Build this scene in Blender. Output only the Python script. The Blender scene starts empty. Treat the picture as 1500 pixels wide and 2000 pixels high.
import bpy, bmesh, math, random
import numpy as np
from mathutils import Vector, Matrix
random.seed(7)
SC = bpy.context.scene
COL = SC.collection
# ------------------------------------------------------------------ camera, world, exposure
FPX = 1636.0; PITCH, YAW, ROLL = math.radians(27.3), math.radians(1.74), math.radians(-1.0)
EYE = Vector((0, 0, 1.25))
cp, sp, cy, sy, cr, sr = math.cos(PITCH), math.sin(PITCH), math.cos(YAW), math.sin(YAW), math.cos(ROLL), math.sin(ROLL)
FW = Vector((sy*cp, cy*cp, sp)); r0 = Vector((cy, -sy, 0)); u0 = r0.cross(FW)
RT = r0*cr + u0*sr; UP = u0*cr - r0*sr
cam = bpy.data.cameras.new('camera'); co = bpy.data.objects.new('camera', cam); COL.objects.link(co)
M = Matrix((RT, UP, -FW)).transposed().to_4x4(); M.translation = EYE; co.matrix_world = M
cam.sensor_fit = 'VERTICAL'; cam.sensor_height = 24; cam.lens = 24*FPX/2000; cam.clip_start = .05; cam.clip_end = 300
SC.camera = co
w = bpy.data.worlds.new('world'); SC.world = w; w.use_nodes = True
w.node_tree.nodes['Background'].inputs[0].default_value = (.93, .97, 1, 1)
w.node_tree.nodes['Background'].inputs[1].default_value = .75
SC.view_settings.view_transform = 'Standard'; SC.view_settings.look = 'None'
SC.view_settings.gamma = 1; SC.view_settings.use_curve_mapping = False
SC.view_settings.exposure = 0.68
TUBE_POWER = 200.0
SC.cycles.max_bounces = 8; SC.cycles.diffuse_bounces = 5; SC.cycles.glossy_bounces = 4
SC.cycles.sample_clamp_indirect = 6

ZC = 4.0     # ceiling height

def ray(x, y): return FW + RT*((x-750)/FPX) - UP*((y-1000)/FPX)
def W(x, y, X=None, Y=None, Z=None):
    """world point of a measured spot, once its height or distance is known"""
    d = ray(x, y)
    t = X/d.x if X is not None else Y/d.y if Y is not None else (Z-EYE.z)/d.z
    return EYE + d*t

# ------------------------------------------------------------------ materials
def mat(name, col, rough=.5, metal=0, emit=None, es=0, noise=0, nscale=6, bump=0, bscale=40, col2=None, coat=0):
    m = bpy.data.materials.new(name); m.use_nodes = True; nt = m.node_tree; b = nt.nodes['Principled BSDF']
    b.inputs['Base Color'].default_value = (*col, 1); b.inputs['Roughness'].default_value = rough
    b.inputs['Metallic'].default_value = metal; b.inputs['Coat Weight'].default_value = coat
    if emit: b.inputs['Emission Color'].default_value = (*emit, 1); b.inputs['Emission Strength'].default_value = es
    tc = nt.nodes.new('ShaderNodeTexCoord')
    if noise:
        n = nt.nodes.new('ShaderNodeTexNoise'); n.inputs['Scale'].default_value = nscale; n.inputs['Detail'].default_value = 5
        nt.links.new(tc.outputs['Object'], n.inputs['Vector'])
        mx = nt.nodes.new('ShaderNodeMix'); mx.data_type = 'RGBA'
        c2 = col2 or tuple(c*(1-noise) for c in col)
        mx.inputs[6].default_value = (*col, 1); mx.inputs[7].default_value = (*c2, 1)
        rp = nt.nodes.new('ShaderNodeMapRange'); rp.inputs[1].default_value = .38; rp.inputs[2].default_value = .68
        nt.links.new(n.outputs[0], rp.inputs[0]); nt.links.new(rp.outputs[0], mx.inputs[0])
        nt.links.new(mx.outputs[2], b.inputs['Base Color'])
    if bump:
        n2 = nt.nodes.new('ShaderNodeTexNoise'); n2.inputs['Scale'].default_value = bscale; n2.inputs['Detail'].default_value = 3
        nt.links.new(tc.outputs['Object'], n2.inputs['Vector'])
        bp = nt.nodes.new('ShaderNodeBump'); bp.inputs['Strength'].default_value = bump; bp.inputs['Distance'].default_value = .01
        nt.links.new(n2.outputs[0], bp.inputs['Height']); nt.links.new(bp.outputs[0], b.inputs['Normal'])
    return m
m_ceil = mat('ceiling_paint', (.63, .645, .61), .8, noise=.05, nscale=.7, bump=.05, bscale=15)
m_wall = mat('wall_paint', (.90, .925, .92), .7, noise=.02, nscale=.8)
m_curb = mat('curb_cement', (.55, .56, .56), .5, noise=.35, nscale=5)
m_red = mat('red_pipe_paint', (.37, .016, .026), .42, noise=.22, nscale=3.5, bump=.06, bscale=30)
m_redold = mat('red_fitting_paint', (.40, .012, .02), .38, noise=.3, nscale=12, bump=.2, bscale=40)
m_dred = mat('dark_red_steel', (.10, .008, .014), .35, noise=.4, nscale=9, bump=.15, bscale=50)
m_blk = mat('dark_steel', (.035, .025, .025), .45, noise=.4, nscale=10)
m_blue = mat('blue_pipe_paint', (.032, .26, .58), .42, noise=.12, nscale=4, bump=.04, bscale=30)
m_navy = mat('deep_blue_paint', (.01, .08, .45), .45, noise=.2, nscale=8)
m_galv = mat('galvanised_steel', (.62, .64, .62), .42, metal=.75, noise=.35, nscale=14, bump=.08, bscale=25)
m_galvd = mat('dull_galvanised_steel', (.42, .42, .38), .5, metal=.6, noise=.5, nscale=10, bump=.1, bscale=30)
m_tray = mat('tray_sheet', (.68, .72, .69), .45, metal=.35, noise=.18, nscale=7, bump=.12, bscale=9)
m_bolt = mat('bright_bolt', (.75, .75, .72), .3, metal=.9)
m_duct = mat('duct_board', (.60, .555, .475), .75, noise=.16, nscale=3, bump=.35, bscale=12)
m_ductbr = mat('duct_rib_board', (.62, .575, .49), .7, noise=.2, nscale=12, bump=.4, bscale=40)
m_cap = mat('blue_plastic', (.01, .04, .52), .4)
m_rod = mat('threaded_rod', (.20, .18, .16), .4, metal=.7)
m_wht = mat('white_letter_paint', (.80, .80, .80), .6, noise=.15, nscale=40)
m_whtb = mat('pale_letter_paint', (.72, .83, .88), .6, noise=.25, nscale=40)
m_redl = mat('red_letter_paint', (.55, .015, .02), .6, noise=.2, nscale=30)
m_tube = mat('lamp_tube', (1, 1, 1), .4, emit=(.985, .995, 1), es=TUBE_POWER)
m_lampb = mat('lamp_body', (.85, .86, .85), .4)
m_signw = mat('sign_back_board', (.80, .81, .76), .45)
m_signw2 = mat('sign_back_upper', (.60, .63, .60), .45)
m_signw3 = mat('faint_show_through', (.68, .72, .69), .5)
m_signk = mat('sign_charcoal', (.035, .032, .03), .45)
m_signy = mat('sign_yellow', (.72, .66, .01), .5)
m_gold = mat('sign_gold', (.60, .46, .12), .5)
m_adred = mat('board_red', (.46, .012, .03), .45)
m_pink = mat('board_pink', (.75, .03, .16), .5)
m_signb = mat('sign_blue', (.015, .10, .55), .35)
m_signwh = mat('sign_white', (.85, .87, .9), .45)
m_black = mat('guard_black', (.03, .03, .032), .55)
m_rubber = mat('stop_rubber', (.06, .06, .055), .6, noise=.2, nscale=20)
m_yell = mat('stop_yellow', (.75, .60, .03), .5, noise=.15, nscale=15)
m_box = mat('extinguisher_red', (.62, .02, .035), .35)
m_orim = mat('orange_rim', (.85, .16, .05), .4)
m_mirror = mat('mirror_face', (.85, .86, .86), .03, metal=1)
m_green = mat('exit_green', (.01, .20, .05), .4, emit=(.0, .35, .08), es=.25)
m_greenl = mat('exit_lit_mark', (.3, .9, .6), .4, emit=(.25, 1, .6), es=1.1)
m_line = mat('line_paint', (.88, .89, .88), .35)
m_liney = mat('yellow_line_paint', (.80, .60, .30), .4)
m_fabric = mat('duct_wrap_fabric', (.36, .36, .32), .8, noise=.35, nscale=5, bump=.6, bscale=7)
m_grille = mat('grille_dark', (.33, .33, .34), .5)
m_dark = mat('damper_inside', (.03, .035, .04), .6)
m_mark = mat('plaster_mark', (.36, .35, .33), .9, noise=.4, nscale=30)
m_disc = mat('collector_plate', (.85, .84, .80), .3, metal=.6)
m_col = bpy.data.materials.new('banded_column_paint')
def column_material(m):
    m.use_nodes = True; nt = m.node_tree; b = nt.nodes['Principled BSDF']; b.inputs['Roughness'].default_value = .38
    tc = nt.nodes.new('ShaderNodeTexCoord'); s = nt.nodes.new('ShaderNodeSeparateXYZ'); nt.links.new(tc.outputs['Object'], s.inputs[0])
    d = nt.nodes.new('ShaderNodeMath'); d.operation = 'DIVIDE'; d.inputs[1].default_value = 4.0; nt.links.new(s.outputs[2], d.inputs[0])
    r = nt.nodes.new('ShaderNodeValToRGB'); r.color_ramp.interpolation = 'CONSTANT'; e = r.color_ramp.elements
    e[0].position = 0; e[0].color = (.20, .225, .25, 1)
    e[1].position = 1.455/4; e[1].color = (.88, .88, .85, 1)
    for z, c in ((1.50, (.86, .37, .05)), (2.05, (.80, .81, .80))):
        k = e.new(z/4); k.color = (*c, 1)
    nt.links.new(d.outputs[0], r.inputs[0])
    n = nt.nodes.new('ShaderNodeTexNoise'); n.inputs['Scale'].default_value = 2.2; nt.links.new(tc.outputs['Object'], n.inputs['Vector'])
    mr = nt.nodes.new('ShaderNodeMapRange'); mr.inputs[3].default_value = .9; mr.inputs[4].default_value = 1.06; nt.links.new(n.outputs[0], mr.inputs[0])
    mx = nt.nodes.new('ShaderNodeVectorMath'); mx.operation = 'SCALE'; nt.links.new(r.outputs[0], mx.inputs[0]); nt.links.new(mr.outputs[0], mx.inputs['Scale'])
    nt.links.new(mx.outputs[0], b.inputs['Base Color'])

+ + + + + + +

### EXERCISE OBJECTIVE
The required output is the exact run of lines from the beginning of the listing above to the line that contains "return EYE + d*t", inclusive of both.

### RESULT OF THE EXERCISE
Build this scene in Blender. Output only the Python script. The Blender scene starts empty. Treat the picture as 1500 pixels wide and 2000 pixels high.
import bpy, bmesh, math, random
import numpy as np
from mathutils import Vector, Matrix
random.seed(7)
SC = bpy.context.scene
COL = SC.collection
# ------------------------------------------------------------------ camera, world, exposure
FPX = 1636.0; PITCH, YAW, ROLL = math.radians(27.3), math.radians(1.74), math.radians(-1.0)
EYE = Vector((0, 0, 1.25))
cp, sp, cy, sy, cr, sr = math.cos(PITCH), math.sin(PITCH), math.cos(YAW), math.sin(YAW), math.cos(ROLL), math.sin(ROLL)
FW = Vector((sy*cp, cy*cp, sp)); r0 = Vector((cy, -sy, 0)); u0 = r0.cross(FW)
RT = r0*cr + u0*sr; UP = u0*cr - r0*sr
cam = bpy.data.cameras.new('camera'); co = bpy.data.objects.new('camera', cam); COL.objects.link(co)
M = Matrix((RT, UP, -FW)).transposed().to_4x4(); M.translation = EYE; co.matrix_world = M
cam.sensor_fit = 'VERTICAL'; cam.sensor_height = 24; cam.lens = 24*FPX/2000; cam.clip_start = .05; cam.clip_end = 300
SC.camera = co
w = bpy.data.worlds.new('world'); SC.world = w; w.use_nodes = True
w.node_tree.nodes['Background'].inputs[0].default_value = (.93, .97, 1, 1)
w.node_tree.nodes['Background'].inputs[1].default_value = .75
SC.view_settings.view_transform = 'Standard'; SC.view_settings.look = 'None'
SC.view_settings.gamma = 1; SC.view_settings.use_curve_mapping = False
SC.view_settings.exposure = 0.68
TUBE_POWER = 200.0
SC.cycles.max_bounces = 8; SC.cycles.diffuse_bounces = 5; SC.cycles.glossy_bounces = 4
SC.cycles.sample_clamp_indirect = 6

ZC = 4.0     # ceiling height

def ray(x, y): return FW + RT*((x-750)/FPX) - UP*((y-1000)/FPX)
def W(x, y, X=None, Y=None, Z=None):
    """world point of a measured spot, once its height or distance is known"""
    d = ray(x, y)
    t = X/d.x if X is not None else Y/d.y if Y is not None else (Z-EYE.z)/d.z
    return EYE + d*t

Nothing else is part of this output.